K. Selim - Le Quotidien d’Oran
Ne faites pas des discours, agissez !
Détrompez-vous, ce n’est pas une interpellation de plus de la « rue arabe » - ainsi appelée car n’ayant pas le droit d’exister en tant qu’opinion publique reconnue et dont les évolutions seraient mesurables à travers des sondages – en direction des dirigeants.
Cette « rue » a renoncé à leur demander quelque chose et elle est pleinement consciente que les rencontres, régulières, des dirigeants n’ont d’autre but que de cultiver l’illusion qu’il existe une institution panarabe. Ce n’est donc pas la rue qui interpelle nos dirigeants, mais la secrétaire d’Etat américaine aux Affaires étrangères, Mme Hillary Clinton. Elle les invite à « agir », à faire « progresser l’initiative de paix arabe avec des actes, et pas seulement des discours », et à cesser de menacer de la retirer quand il y a une « difficulté ». Voilà donc une première : la représentante qualifiée de l’hyperpuissance américaine constate, comme le font les populations de notre aire soumise, que les chefs d’Etat arabes aiment cultiver l’inaction.
Mais la « concordance de vues » entre Mme Clinton et les opinions arabes ne va pas plus loin, les deux ne demandant pas le même type d’action.
En réalité, le discours « franc » de Mme Clinton énonce un changement de la politique étasunienne. Depuis des décennies, ce que l’Empire exigeait - et obtenait - des Etats arabes, c’était de ne rien faire, de l’inaction.
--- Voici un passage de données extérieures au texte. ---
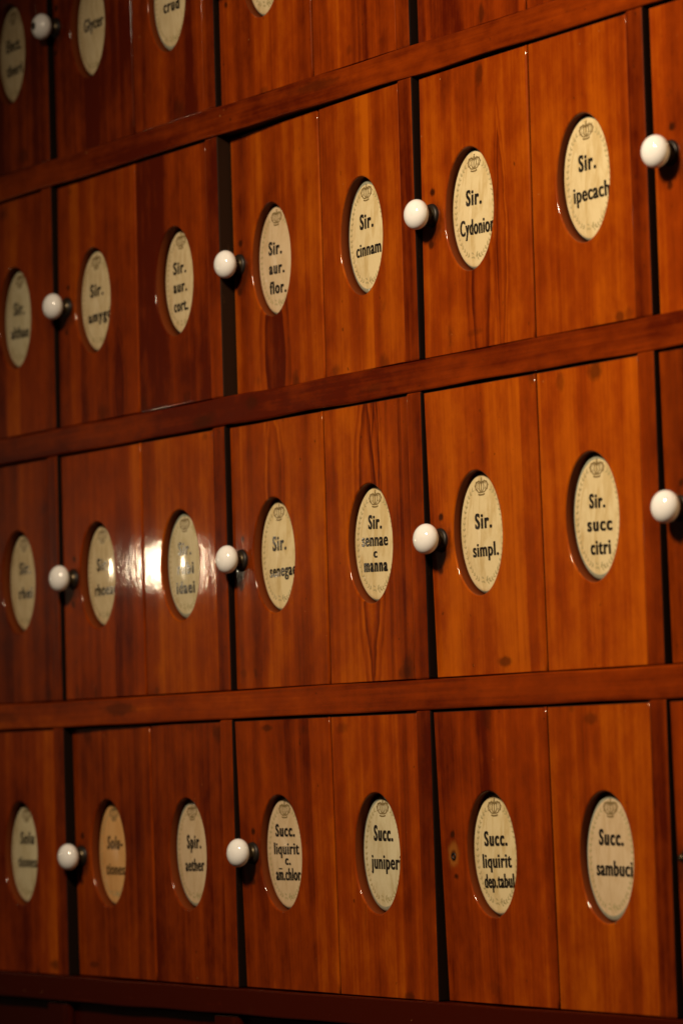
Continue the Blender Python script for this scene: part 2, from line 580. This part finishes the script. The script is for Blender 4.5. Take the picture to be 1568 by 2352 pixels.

Et de s’en remettre à la diplomatie américaine pour résoudre le confit du Proche-Orient. Les Etats arabes et l’OLP, en entrant dans la supercherie d’Oslo, ont fait de la paix une « option stratégique » qui justifiait leur inaction. Depuis la conclusion des accords d’Oslo, la colonisation israélienne s’est étendue et la purification ethnique s’est accentuée.
Et alors qu’Israël a mené deux guerres ouvertes, contre le Liban et Ghaza, les dirigeants arabes ont continué à défendre leur « option stratégique » et donc à ne pas bouger le petit doigt. On a donc laissé le Liban et Ghaza se faire massacrer. La grande Egypte a décidé de créer un mur d’acier pour interdire aux Palestiniens de Ghaza de faire passer des marchandises par les tunnels.
Aujourd’hui, l’administration américaine n’exige plus de « l’inaction », elle veut de l’action. Eriger le tunnel d’acier en est une qu’elle a chaleureusement applaudie. Mais elle veut plus : que les avions d’El Al puissent utiliser l’espace aérien des Etats arabes, que l’on normalise sans attendre un Etat palestinien et sans doute que tous les « services » du monde arabe collaborent avec le Mossad. Et que Dubaï détruise les enregistrements des caméras de surveillance quand les agents israéliens viennent tuer.
Il y avait, ce jeudi, de l’impatience dans le propos de Mme Hillary Clinton. Elle veut un engagement plus poussé des Etats arabes qui ne doivent pas s’offusquer pour des petites broutilles israéliennes, comme l’expulsion annoncée de milliers de Palestiniens de Cisjordanie et la judaïsation au pas de charge d’El-Qods. Sur ces questions, Mme Clinton n’attend pas d’eux des actes, mais le silence !
Gageons qu’il n’y aura pas beaucoup de dirigeants arabes pour dire à la représentante de l’Empire qu’elle en fait trop. Sur l’Iran, les Etats-Unis sont autrement plus sérieux et essaient d’organiser une sainte alliance pour sanctionner, voire faire la guerre. Et ils demanderont, encore, aux Etats arabes de se mobiliser et « d’agir » contre la menace perse, alors que les territoires palestiniens se réduisent à une peau de chagrin.
La « rue arabe », silencieuse, observe ces bouffonneries et n’attend rien des dirigeants.